Short task: Can all of these lines be returned exactly?

┌──

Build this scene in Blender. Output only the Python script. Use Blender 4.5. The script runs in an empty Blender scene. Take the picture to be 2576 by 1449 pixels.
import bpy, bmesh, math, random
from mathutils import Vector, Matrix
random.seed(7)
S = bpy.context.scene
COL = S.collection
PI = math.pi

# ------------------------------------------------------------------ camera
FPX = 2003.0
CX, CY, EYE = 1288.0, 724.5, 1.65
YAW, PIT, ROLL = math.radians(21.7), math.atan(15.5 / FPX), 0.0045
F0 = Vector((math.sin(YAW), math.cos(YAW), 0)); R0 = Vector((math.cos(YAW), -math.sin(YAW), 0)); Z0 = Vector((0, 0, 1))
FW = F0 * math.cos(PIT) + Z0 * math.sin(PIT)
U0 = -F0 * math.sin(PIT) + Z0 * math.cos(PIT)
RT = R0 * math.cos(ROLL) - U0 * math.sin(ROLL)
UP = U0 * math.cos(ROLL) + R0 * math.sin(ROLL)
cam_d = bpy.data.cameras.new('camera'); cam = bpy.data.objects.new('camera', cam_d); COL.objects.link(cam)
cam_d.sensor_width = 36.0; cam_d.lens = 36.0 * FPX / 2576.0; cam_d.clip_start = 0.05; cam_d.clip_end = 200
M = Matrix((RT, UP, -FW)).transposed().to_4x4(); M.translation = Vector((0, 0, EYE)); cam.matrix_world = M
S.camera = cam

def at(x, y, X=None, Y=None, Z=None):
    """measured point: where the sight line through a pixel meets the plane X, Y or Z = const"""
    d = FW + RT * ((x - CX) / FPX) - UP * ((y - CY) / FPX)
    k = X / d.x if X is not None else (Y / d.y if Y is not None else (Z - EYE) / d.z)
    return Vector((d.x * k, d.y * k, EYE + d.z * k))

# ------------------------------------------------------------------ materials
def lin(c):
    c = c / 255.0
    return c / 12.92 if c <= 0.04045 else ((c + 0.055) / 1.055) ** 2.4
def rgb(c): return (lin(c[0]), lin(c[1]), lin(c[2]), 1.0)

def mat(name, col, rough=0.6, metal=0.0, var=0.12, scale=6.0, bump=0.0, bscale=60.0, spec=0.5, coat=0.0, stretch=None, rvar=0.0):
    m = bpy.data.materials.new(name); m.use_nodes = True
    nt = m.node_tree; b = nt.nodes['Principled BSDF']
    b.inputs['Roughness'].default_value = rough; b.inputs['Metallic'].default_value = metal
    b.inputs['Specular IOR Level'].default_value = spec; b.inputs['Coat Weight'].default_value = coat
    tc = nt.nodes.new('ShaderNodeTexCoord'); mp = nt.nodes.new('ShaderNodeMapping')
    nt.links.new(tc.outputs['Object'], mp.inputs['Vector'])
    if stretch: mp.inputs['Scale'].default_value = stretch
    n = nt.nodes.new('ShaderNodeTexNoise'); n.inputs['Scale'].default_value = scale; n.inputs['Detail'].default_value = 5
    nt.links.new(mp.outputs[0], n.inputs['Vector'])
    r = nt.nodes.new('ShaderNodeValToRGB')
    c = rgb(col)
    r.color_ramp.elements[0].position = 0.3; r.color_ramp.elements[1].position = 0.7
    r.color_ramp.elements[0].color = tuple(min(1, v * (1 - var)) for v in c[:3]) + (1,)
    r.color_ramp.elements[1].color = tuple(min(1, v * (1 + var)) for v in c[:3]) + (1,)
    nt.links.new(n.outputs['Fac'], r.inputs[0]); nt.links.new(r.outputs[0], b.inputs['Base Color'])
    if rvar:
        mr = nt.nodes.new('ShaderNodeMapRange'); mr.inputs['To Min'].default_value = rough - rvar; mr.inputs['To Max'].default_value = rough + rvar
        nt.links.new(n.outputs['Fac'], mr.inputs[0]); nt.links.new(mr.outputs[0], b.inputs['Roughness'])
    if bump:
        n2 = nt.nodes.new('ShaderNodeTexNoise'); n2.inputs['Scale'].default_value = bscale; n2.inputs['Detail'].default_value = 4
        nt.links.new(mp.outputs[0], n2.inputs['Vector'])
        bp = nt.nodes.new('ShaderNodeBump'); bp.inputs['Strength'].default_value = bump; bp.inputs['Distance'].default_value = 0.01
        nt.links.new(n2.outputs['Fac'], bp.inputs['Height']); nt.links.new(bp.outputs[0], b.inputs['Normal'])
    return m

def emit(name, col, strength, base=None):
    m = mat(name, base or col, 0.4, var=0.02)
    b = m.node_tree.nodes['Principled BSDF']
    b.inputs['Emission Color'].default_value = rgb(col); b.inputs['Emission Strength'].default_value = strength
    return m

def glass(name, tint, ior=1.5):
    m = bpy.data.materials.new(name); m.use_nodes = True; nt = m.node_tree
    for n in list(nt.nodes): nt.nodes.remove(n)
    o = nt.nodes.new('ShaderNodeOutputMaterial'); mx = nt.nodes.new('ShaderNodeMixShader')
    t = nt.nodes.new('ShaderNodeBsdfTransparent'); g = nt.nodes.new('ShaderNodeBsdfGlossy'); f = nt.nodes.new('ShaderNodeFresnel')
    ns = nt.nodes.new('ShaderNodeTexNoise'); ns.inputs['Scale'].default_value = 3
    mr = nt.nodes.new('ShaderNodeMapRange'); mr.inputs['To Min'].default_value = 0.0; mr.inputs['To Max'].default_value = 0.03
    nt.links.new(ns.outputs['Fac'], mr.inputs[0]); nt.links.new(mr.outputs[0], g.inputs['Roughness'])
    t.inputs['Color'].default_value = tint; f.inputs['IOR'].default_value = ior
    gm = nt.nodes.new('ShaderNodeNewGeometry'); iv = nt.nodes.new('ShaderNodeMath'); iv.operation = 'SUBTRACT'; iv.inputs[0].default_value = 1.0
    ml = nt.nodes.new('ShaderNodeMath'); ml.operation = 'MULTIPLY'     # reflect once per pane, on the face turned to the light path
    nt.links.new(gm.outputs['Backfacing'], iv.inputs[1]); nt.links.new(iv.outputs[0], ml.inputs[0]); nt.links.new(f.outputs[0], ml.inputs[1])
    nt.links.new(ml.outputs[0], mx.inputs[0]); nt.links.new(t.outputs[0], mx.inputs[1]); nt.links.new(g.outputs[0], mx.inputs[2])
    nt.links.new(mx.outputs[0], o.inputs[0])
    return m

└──

The answer:
Build this scene in Blender. Output only the Python script. Use Blender 4.5. The script runs in an empty Blender scene. Take the picture to be 2576 by 1449 pixels.
import bpy, bmesh, math, random
from mathutils import Vector, Matrix
random.seed(7)
S = bpy.context.scene
COL = S.collection
PI = math.pi

# ------------------------------------------------------------------ camera
FPX = 2003.0
CX, CY, EYE = 1288.0, 724.5, 1.65
YAW, PIT, ROLL = math.radians(21.7), math.atan(15.5 / FPX), 0.0045
F0 = Vector((math.sin(YAW), math.cos(YAW), 0)); R0 = Vector((math.cos(YAW), -math.sin(YAW), 0)); Z0 = Vector((0, 0, 1))
FW = F0 * math.cos(PIT) + Z0 * math.sin(PIT)
U0 = -F0 * math.sin(PIT) + Z0 * math.cos(PIT)
RT = R0 * math.cos(ROLL) - U0 * math.sin(ROLL)
UP = U0 * math.cos(ROLL) + R0 * math.sin(ROLL)
cam_d = bpy.data.cameras.new('camera'); cam = bpy.data.objects.new('camera', cam_d); COL.objects.link(cam)
cam_d.sensor_width = 36.0; cam_d.lens = 36.0 * FPX / 2576.0; cam_d.clip_start = 0.05; cam_d.clip_end = 200
M = Matrix((RT, UP, -FW)).transposed().to_4x4(); M.translation = Vector((0, 0, EYE)); cam.matrix_world = M
S.camera = cam

def at(x, y, X=None, Y=None, Z=None):
    """measured point: where the sight line through a pixel meets the plane X, Y or Z = const"""
    d = FW + RT * ((x - CX) / FPX) - UP * ((y - CY) / FPX)
    k = X / d.x if X is not None else (Y / d.y if Y is not None else (Z - EYE) / d.z)
    return Vector((d.x * k, d.y * k, EYE + d.z * k))

# ------------------------------------------------------------------ materials
def lin(c):
    c = c / 255.0
    return c / 12.92 if c <= 0.04045 else ((c + 0.055) / 1.055) ** 2.4
def rgb(c): return (lin(c[0]), lin(c[1]), lin(c[2]), 1.0)

def mat(name, col, rough=0.6, metal=0.0, var=0.12, scale=6.0, bump=0.0, bscale=60.0, spec=0.5, coat=0.0, stretch=None, rvar=0.0):
    m = bpy.data.materials.new(name); m.use_nodes = True
    nt = m.node_tree; b = nt.nodes['Principled BSDF']
    b.inputs['Roughness'].default_value = rough; b.inputs['Metallic'].default_value = metal
    b.inputs['Specular IOR Level'].default_value = spec; b.inputs['Coat Weight'].default_value = coat
    tc = nt.nodes.new('ShaderNodeTexCoord'); mp = nt.nodes.new('ShaderNodeMapping')
    nt.links.new(tc.outputs['Object'], mp.inputs['Vector'])
    if stretch: mp.inputs['Scale'].default_value = stretch
    n = nt.nodes.new('ShaderNodeTexNoise'); n.inputs['Scale'].default_value = scale; n.inputs['Detail'].default_value = 5
    nt.links.new(mp.outputs[0], n.inputs['Vector'])
    r = nt.nodes.new('ShaderNodeValToRGB')
    c = rgb(col)
    r.color_ramp.elements[0].position = 0.3; r.color_ramp.elements[1].position = 0.7
    r.color_ramp.elements[0].color = tuple(min(1, v * (1 - var)) for v in c[:3]) + (1,)
    r.color_ramp.elements[1].color = tuple(min(1, v * (1 + var)) for v in c[:3]) + (1,)
    nt.links.new(n.outputs['Fac'], r.inputs[0]); nt.links.new(r.outputs[0], b.inputs['Base Color'])
    if rvar:
        mr = nt.nodes.new('ShaderNodeMapRange'); mr.inputs['To Min'].default_value = rough - rvar; mr.inputs['To Max'].default_value = rough + rvar
        nt.links.new(n.outputs['Fac'], mr.inputs[0]); nt.links.new(mr.outputs[0], b.inputs['Roughness'])
    if bump:
        n2 = nt.nodes.new('ShaderNodeTexNoise'); n2.inputs['Scale'].default_value = bscale; n2.inputs['Detail'].default_value = 4
        nt.links.new(mp.outputs[0], n2.inputs['Vector'])
        bp = nt.nodes.new('ShaderNodeBump'); bp.inputs['Strength'].default_value = bump; bp.inputs['Distance'].default_value = 0.01
        nt.links.new(n2.outputs['Fac'], bp.inputs['Height']); nt.links.new(bp.outputs[0], b.inputs['Normal'])
    return m

def emit(name, col, strength, base=None):
    m = mat(name, base or col, 0.4, var=0.02)
    b = m.node_tree.nodes['Principled BSDF']
    b.inputs['Emission Color'].default_value = rgb(col); b.inputs['Emission Strength'].default_value = strength
    return m

def glass(name, tint, ior=1.5):
    m = bpy.data.materials.new(name); m.use_nodes = True; nt = m.node_tree
    for n in list(nt.nodes): nt.nodes.remove(n)
    o = nt.nodes.new('ShaderNodeOutputMaterial'); mx = nt.nodes.new('ShaderNodeMixShader')
    t = nt.nodes.new('ShaderNodeBsdfTransparent'); g = nt.nodes.new('ShaderNodeBsdfGlossy'); f = nt.nodes.new('ShaderNodeFresnel')
    ns = nt.nodes.new('ShaderNodeTexNoise'); ns.inputs['Scale'].default_value = 3
    mr = nt.nodes.new('ShaderNodeMapRange'); mr.inputs['To Min'].default_value = 0.0; mr.inputs['To Max'].default_value = 0.03
    nt.links.new(ns.outputs['Fac'], mr.inputs[0]); nt.links.new(mr.outputs[0], g.inputs['Roughness'])
    t.inputs['Color'].default_value = tint; f.inputs['IOR'].default_value = ior
    gm = nt.nodes.new('ShaderNodeNewGeometry'); iv = nt.nodes.new('ShaderNodeMath'); iv.operation = 'SUBTRACT'; iv.inputs[0].default_value = 1.0
    ml = nt.nodes.new('ShaderNodeMath'); ml.operation = 'MULTIPLY'     # reflect once per pane, on the face turned to the light path
    nt.links.new(gm.outputs['Backfacing'], iv.inputs[1]); nt.links.new(iv.outputs[0], ml.inputs[0]); nt.links.new(f.outputs[0], ml.inputs[1])
    nt.links.new(ml.outputs[0], mx.inputs[0]); nt.links.new(t.outputs[0], mx.inputs[1]); nt.links.new(g.outputs[0], mx.inputs[2])
    nt.links.new(mx.outputs[0], o.inputs[0])
    return m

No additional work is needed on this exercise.